In America, we have religious freedom. But for most of us, it’s easy to take that freedom for granted. Nothing made that clearer to me than prison.

When you first arrive, you're placed in a separate intake unit—an isolated, high-security area where you're locked in a tiny room with a roommate for 23 hours a day. Processing into general population takes time. For me, it took a couple of months.

This is a picture of a cell at WHV. When you first get here, it’s bare. No pictures. No hangers. No fan, no TV, not even a cup. Everything you see now is a luxury—earned over time.

But there was a bright spot: the prison allowed church services, led by volunteers from local congregations. If it was your first time attending, they handed you a Bible—a soft-covered one you held like treasure. And for women like me, that church service was more than a religious ritual. It was a lifeline.

Word spread fast when volunteers were in the building. The officers announced that church would be held in the dayroom, but that seating was limited—first come, first served. If you wanted a spot, you had to bring your own chair.
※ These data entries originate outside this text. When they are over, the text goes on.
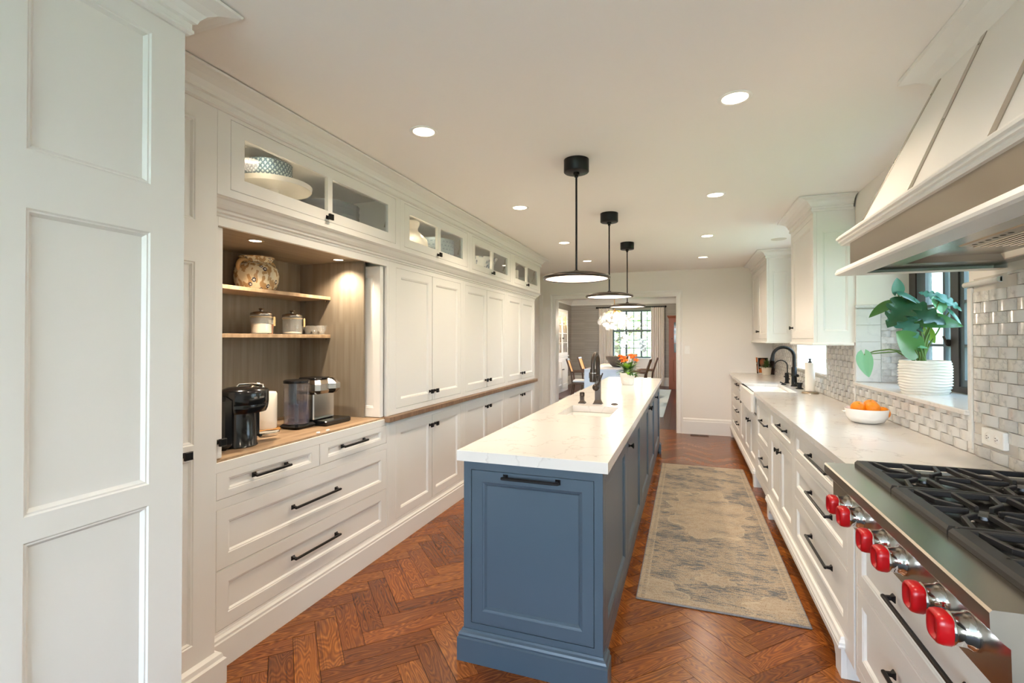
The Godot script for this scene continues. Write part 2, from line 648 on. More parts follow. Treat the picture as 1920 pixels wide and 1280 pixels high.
	pot.clearcoat_enabled = true

	# glazed patterns, drawn as flat print
	mats["blue_bowl"] = printed("blue_bowl", 256, 64, _lattice)
	mats["ring_bowl"] = printed("ring_bowl", 256, 64, _rings)
	mats["toile"] = printed("toile", 512, 256, _toile)
	mats["leaf_bowl"] = printed("leaf_bowl", 256, 64, _leafy)
	mats["cover"] = printed("cover", 64, 96, _cover)
	mats["runner"] = printed("runner", 384, 1344, _runner)
	mats["runner"].roughness = 0.95
	mats["runner"].albedo_color = rgb(226, 226, 228)
	mats["pale_rug"] = mat("pale_rug", rgb(196, 204, 200), 0.95)


func printed(key: String, w: int, h: int, f: Callable) -> StandardMaterial3D:
	var im := Image.create_empty(w, h, false, Image.FORMAT_RGB8)
	f.call(im, w, h)
	var m := mat(key, Color.WHITE, 0.2)
	m.albedo_texture = ImageTexture.create_from_image(im)
	return m


func _lattice(im: Image, w: int, h: int) -> void:
	for y in h:
		for x in w:
			var a := fposmod((x + y) / 8.0, 1.0)
			var b := fposmod((x - y) / 8.0, 1.0)
			var line := absf(a - 0.5) < 0.16 or absf(b - 0.5) < 0.16
			var c := rgb(58, 84, 104) if line else rgb(176, 192, 190)
			if y % 16 < 2:
				c = rgb(40, 58, 78)
			im.set_pixel(x, y, c)


func _rings(im: Image, w: int, h: int) -> void:
	for y in h:
		for x in w:
			var t := fposmod(y / 16.0, 1.0)
			var wave := 0.5 + 0.5 * sin(x * TAU / 8.0)
			var c := rgb(62, 84, 104) if t < 0.3 else rgb(150, 166, 172).lerp(rgb(70, 92, 112), wave if t < 0.65 else 0.25)
			im.set_pixel(x, y, c)


func _toile(im: Image, w: int, h: int) -> void:
	var f := FastNoiseLite.new()
	f.seed = 5
	f.frequency = 0.042
	f.fractal_octaves = 3
	var cream := rgb(236, 222, 188)
	for y in h:
		for x in w:
			var k := f.get_noise_3d(cos(x * TAU / w) * 80.0, y, sin(x * TAU / w) * 80.0)
			im.set_pixel(x, y, rgb(190, 154, 108) if k > 0.06 else cream.lerp(rgb(206, 178, 132), clampf(k * 4.0 + 0.2, 0.0, 1.0)))
	var r := RandomNumberGenerator.new()
	r.seed = 9
	for k in 110:
		var cx := r.randi_range(8, w - 9)
		var cy := r.randi_range(8, h - 9)
		for p in 7:
			var a := TAU * p / 7.0
			im.fill_rect(Rect2i(cx + int(cos(a) * 6), cy + int(sin(a) * 5), 4, 3), rgb(34, 40, 66))
		im.fill_rect(Rect2i(cx - 2, cy - 1, 6, 5), rgb(240, 236, 222))


func _leafy(im: Image, w: int, h: int) -> void:
	im.fill(rgb(222, 226, 226))
	var r := RandomNumberGenerator.new()
	r.seed = 4
	for k in 420:
		im.fill_rect(Rect2i(r.randi_range(0, w - 6), r.randi_range(8, h - 6), r.randi_range(2, 6), r.randi_range(2, 5)), rgb(44, 66, 104) if k % 3 else rgb(120, 140, 160))
	im.fill_rect(Rect2i(0, 0, w, 4), rgb(40, 58, 92))
	im.fill_rect(Rect2i(0, h - 4, w, 4), rgb(40, 58, 92))


func _cover(im: Image, w: int, h: int) -> void:
	im.fill(rgb(30, 24, 22))
	for y in h:
		for x in w:
			var d := Vector2((x - 30) / 22.0, (y - 30) / 27.0).length()
			if d < 1.0:
				im.set_pixel(x, y, rgb(176, 112, 80).lerp(rgb(120, 66, 44), d * d))
			elif Vector2((x - 26) / 30.0, (y - 82) / 16.0).length() < 1.0:
				im.set_pixel(x, y, rgb(206, 110, 48))
	im.fill_rect(Rect2i(6, 56, 20, 10), rgb(226, 206, 176))


# a distressed rug: worn beige pile, blue-grey threads left in drifts, scrolled corners and medallions
func _runner(im: Image, w: int, h: int) -> void:
	var big := FastNoiseLite.new()
	big.seed = 11
	big.frequency = 0.008
	big.fractal_octaves = 3
	var thread := FastNoiseLite.new()
	thread.seed = 12
	thread.frequency = 0.07
	thread.fractal_octaves = 4
	var speck := FastNoiseLite.new()
	speck.seed = 13
	speck.frequency = 0.24
	speck.fractal_octaves = 2
	var beige := rgb(190, 172, 146)
	var pale := rgb(214, 198, 173)
	var blue := rgb(86, 95, 107)
	var brown := rgb(142, 114, 86)
	for y in h:
		for x in w:
			var a := big.get_noise_2d(x * 0.7, y * 1.5)
			var t := thread.get_noise_2d(x * 0.36, y * 1.9)
			var s := speck.get_noise_2d(x, y)
			var ex := minf(x, w - 1 - x)
			var ey := minf(y, h - 1 - y)
			var dx := x - w / 2.0
			var wob := 10.0 * sin(atan2(ey, ex) * 12.0) + 14.0 * a
			var cor := Vector2(ex * 1.0, ey * 1.15).length() - 132.0 + wob
			var med := Vector2(dx * 1.1, (y - h * 0.5) * 0.62).length() - 150.0 + 16.0 * sin(atan2(y - h * 0.5, dx) * 10.0) + 20.0 * a
			var pend := Vector2(dx * 1.0, minf(absf(y - h * 0.115), absf(y - h * 0.885)) * 1.5).length() - 44.0 + 9.0 * sin(atan2(ey - h * 0.115, dx) * 7.0)
			var field := med > 0.0 and cor > 0.0 and pend > 0.0 and ex > 24 and ey > 30
			var c := beige.lerp(pale, clampf(0.5 + s * 0.9, 0.0, 1.0))
			var k := clampf(a * 1.1 + t * 1.5 + s * 0.9 + 0.26, 0.0, 1.0) if field else clampf(t * 1.2 + a * 1.2 + s * 0.6 - 0.34, 0.0, 0.8)
			c = c.lerp(blue, k * 0.8)
			c = c.lerp(brown, clampf((s * 1.5 - t * 0.9 - 0.32) * 2.2, 0.0, 0.65))
			var fade := clampf(0.75 + t * 1.6, 0.0, 1.0)
			if absf(med) < 3.0 or absf(cor) < 3.0 or absf(pend) < 2.5:
				c = c.lerp(rgb(222, 203, 170), 0.6 * fade)
			if (ex > 22 and ex < 25) or (ex > 8 and ex < 10) or (ey > 24 and ey < 27 and ex > 22):
				c = c.lerp(rgb(220, 203, 174), 0.5 * fade)
			elif ex > 12 and ex < 20 and (y / 7) % 2 == 0:
				c = c.lerp(blue, 0.3 * fade)
			if ex < 3 or ey < 4:
				c = c.lerp(rgb(110, 116, 128), 0.55)
			im.set_pixel(x, y, c)


const RECESS := [[0.0, 0.0], [0.004, -0.003], [0.007, -0.003], [0.014, -0.011]]


# side +1: a face that looks to +x (left run), -1: to -x (right run); returns [u, x sign]
func frame_at(side: int, x: float, y: float, z: float) -> Transform3D:
	var N := Vector3(side, 0, 0)
	var U := Vector3(0, 0, -side)
	return Transform3D(Basis(U, Vector3.UP, N), Vector3(x, y, z))


func bar_pull(parent: Node3D, f: Transform3D, length: float) -> MeshInstance3D:
	var g := G.new()
	g.x = f
	for s in [-1, 1]:
		g.loft(Vector3(s * length / 2 - 0.011, -0.011, 0), Vector3.RIGHT, Vector3.UP, 0.022, 0.022, [[0.0, 0.0], [0.0, 0.003], [0.005, 0.010], [0.006, 0.024]], true, true)
	g.box(Vector3(-length / 2 - 0.012, -0.006, 0.022), Vector3(length / 2 + 0.012, 0.006, 0.034), 0.003)
	return part(parent, "handle", g, mats["black_metal"], "black bar handle")


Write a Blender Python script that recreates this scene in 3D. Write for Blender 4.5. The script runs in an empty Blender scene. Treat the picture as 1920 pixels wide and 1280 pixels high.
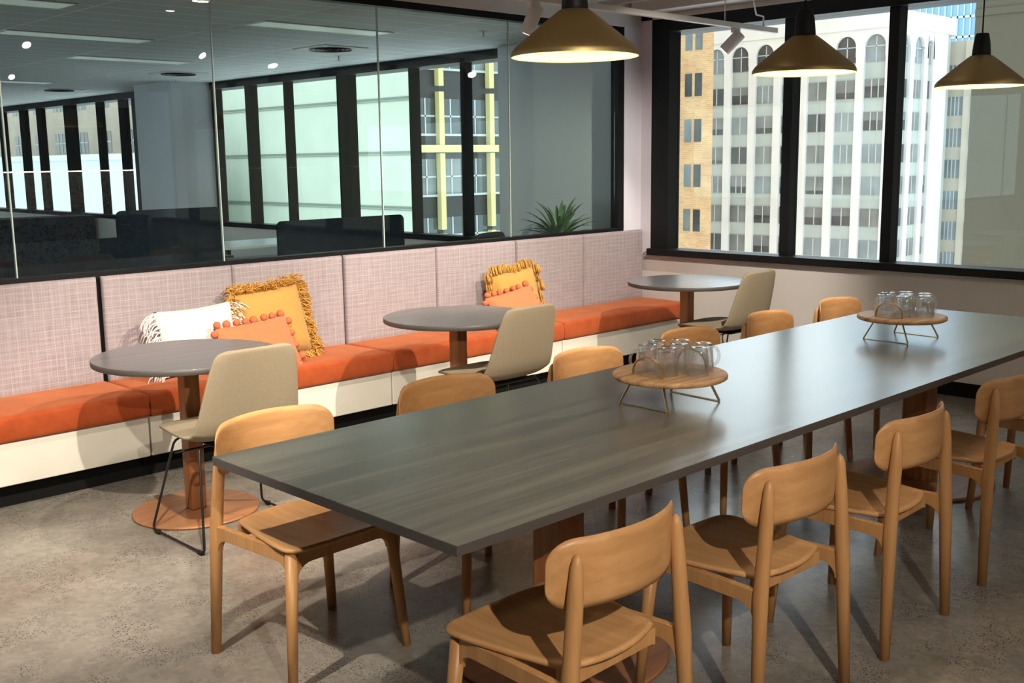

So we prepared—placing our chairs by our doors, ready to sprint (well, walk quickly—no running in prison!) the moment the call came.

When they called church, it was like a holy stampede. We rushed out, chairs in hand, not wanting to miss our chance to worship. And in that moment—speed-walking down the hall with a plastic chair in my arms—it hit me: all those Sundays back home, all the chances I had to go to church freely, and how casually I treated them.

This! Exactly this but with 50 other women…

Now, I was running toward Jesus with a chair.

By the time we were carrying our own chairs into that service, most of us had already been through something—trauma, loss, shame, rock bottom. We showed up full of either deep gratitude or deep pain. Some of us were leaning hard into God. Others were just hoping He was real. But none of us were there to play church. We were there because we needed something holy to hold on to.

When I got to the dayroom, I found a spot to put my chair and sit. The volunteers were kind. They asked my name—not my number. They didn’t lecture. They just wanted to pray with us, sing with us, share the gospel with us. And they gave me a Bible.

That moment reminded me: freedom doesn’t always mean being outside prison walls. Sometimes it means being seen, being loved, being given the chance to worship.

I’ll never take church for granted again. After ten years of wishing I could sit in a real church, it’s not lost on me what a blessing it is to walk through those doors. Every opportunity I have to be here—I take it, with gratitude and reverence.